Eine gewisse Doppelmoral erleben wir also auch am Reformationstag oder zu „Halloween“. Wir nehmen uns das Recht heraus fremde Feiertage mehr zu feiern als die eigenen. Kann man so machen, muss man aber nicht so machen! Wie können wir dieser irrwitzigen bösen Phantasiewelt entkommen. Neulich habe ich im Netz einen interessanten Bibelvers gefunden. Kurioserweise steht diese, man glaubt es nicht, unter Psalm 31,10 und lautet: „HERR, sei mir gnädig, denn mir ist angst! Mein Auge ist trübe geworden vor Gram, matt meine Seele und mein Leib.“ Das witzige an diesem Bibelvers ist der Zusatz: „Ich habe etwas gegen Angst. -Gott“ Wenn Glauben so einfach wäre, würde uns vieles leichter fallen. Ich wünsche mir für die Kirchen in unserem Land den Mut sich der eigenen Vergangenheit zu stellen und den Mut Veränderungen anzustreben. 

Auf Wiedersehen ?

Im Jahre 1529 schreib Martin Luther das Lied „Ein feste Burg ist unser Gott“. Dieses Kirchenlied ist für den Protestantismus von großer Symbolkraft und gilt bis heute als so etwas ähnliches wie die Hymne der Reformation. Mit etwas Fantasie hat der Text auch heute noch kaum an Bedeutung verloren:

Eine feste Burg ist unser Gott, ein gute Wehr und Waffen., Er hilft uns frei aus aller Not, die uns jetzt hat betroffen. Der alt böse Feind mit Ernst er’s jetzt meint, groß Macht und viel List sein grausam Rüstung ist, auf Erd ist nicht seinsgleichen.
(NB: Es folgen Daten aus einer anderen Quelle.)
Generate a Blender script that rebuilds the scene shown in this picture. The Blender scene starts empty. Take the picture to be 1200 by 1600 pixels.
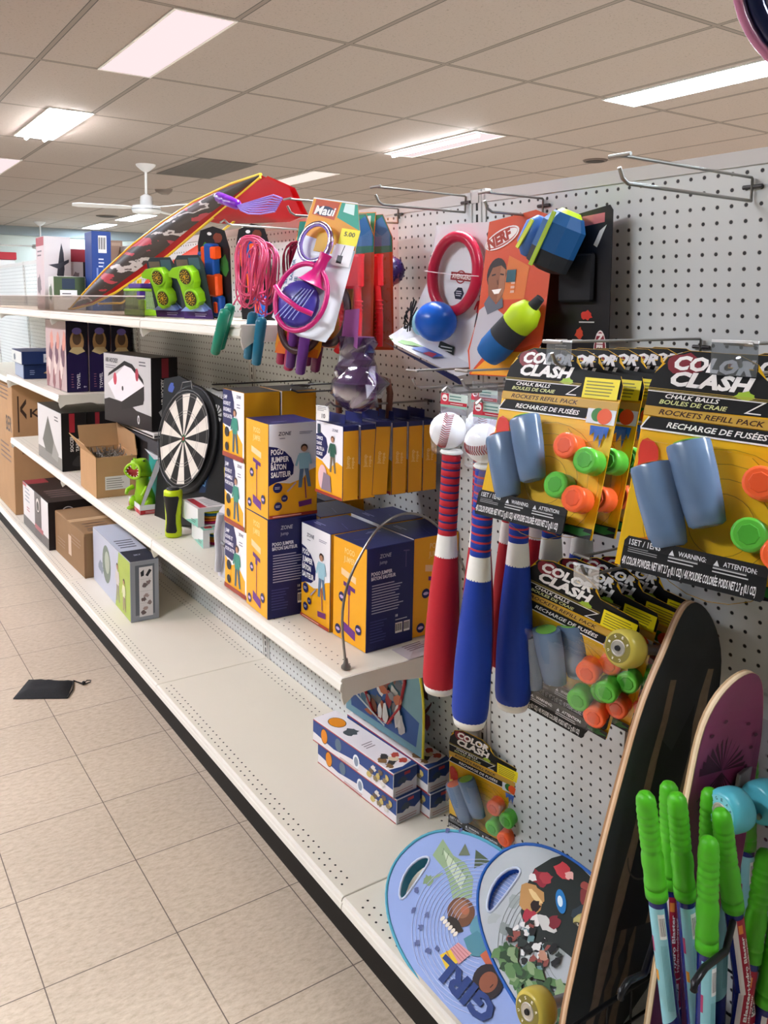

Mit unsrer Macht ist nichts getan, wir sind gar bald verloren; es streit’ für uns der rechte Mann, den Gott hat selbst erkoren. Fragst du, wer der ist? Er heißt Jesus Christ, der Herr Zebaoth, und ist kein andrer Gott, das Feld muss er behalten.

Und wenn die Welt voll Teufel wär und wollt uns gar verschlingen, so fürchten wir uns nicht so sehr, es soll uns doch gelingen. Der Fürst dieser Welt, wie sau’r er sich stellt, tut er uns doch nicht; das macht, er ist gericht’: ein Wörtlein kann ihn fällen.